* **Goal**: Search the records for the word "This" and pick out every line that has it.

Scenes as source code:
=-=-=

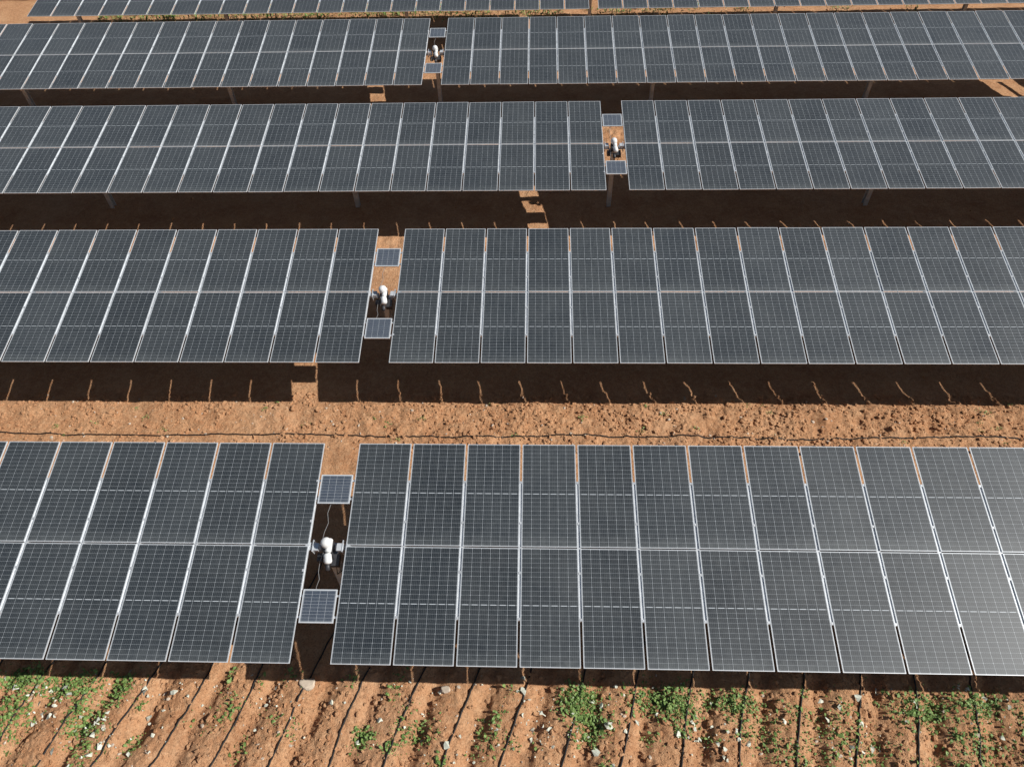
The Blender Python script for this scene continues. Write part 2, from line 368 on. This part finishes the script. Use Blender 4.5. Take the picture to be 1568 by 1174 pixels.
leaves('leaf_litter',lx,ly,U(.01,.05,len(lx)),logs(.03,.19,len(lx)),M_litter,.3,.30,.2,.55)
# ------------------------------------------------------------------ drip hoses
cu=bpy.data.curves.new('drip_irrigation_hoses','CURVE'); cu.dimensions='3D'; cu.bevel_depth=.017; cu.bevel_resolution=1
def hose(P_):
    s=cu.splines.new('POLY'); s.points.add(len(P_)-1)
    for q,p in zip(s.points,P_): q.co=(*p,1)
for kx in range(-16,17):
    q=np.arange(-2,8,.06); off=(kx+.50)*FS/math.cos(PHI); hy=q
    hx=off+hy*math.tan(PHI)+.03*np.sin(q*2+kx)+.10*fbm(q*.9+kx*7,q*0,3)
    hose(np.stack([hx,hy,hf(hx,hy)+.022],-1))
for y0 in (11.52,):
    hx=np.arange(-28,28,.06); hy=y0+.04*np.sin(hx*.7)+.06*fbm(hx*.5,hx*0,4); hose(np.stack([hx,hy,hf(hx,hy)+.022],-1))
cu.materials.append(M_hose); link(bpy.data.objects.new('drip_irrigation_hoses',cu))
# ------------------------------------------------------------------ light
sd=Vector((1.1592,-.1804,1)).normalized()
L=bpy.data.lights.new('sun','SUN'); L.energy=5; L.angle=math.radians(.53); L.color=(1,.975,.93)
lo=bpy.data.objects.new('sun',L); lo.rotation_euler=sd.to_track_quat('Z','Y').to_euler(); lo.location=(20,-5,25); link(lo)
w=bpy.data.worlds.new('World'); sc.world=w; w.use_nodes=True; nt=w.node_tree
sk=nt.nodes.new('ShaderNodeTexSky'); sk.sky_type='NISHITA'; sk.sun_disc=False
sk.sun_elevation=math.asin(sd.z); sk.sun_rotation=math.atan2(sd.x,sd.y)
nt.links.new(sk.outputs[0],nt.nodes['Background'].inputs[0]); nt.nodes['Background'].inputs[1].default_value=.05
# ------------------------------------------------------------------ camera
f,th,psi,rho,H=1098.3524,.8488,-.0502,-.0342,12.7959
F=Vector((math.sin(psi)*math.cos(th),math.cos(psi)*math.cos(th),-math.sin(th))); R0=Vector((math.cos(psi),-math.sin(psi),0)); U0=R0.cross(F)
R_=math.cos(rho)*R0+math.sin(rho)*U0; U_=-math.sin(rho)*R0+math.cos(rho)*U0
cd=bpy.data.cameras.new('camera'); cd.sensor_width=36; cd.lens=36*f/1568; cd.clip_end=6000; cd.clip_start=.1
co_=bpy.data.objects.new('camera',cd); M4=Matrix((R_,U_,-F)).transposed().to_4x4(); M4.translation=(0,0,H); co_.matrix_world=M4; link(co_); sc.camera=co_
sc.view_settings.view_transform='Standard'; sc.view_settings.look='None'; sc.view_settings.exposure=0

=-=-=

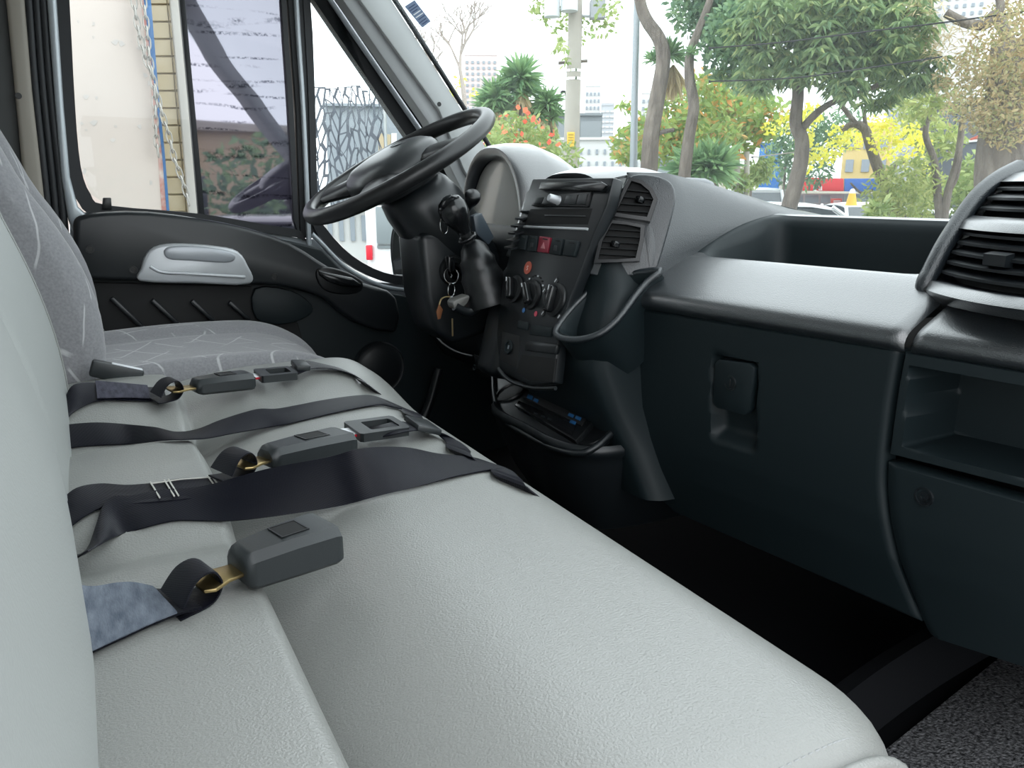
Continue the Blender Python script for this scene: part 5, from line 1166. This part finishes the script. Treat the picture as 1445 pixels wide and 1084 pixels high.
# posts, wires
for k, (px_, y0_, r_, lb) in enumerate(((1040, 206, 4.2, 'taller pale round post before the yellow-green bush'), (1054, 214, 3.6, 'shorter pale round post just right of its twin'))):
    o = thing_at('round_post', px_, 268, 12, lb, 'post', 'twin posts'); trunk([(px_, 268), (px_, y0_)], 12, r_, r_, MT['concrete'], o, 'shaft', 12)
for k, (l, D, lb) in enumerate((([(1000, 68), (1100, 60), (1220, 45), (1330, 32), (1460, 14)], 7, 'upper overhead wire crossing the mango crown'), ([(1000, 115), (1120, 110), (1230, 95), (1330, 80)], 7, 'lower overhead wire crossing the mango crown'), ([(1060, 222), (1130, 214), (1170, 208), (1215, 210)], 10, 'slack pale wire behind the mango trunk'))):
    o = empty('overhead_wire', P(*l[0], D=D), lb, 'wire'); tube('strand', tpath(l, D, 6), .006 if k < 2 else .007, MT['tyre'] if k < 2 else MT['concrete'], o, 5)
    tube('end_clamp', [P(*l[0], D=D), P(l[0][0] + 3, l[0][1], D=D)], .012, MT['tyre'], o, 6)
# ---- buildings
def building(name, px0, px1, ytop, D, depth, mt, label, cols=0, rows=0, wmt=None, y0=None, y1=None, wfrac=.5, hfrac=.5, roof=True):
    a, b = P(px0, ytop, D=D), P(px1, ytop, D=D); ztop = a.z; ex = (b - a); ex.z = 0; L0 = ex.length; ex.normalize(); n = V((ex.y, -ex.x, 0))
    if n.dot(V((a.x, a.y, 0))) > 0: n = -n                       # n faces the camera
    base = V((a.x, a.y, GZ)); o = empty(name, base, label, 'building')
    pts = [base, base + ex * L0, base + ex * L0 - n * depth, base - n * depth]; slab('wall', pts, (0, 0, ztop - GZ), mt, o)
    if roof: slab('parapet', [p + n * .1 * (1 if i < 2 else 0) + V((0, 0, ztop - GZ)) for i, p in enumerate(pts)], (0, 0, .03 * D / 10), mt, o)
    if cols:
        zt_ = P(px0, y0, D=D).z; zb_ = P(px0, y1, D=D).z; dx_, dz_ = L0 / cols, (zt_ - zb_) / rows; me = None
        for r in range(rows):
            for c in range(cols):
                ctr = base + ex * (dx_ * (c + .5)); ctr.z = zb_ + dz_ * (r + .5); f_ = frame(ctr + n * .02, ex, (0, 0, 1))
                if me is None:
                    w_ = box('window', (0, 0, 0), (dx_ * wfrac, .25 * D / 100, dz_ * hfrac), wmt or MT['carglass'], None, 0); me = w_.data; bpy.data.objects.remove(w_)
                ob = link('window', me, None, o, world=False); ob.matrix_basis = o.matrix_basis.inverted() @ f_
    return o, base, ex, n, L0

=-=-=

* **Complete answer**:
The Blender Python script for this scene continues. Write part 2, from line 368 on. This part finishes the script. Use Blender 4.5. Take the picture to be 1568 by 1174 pixels.
Continue the Blender Python script for this scene: part 5, from line 1166. This part finishes the script. Treat the picture as 1445 pixels wide and 1084 pixels high.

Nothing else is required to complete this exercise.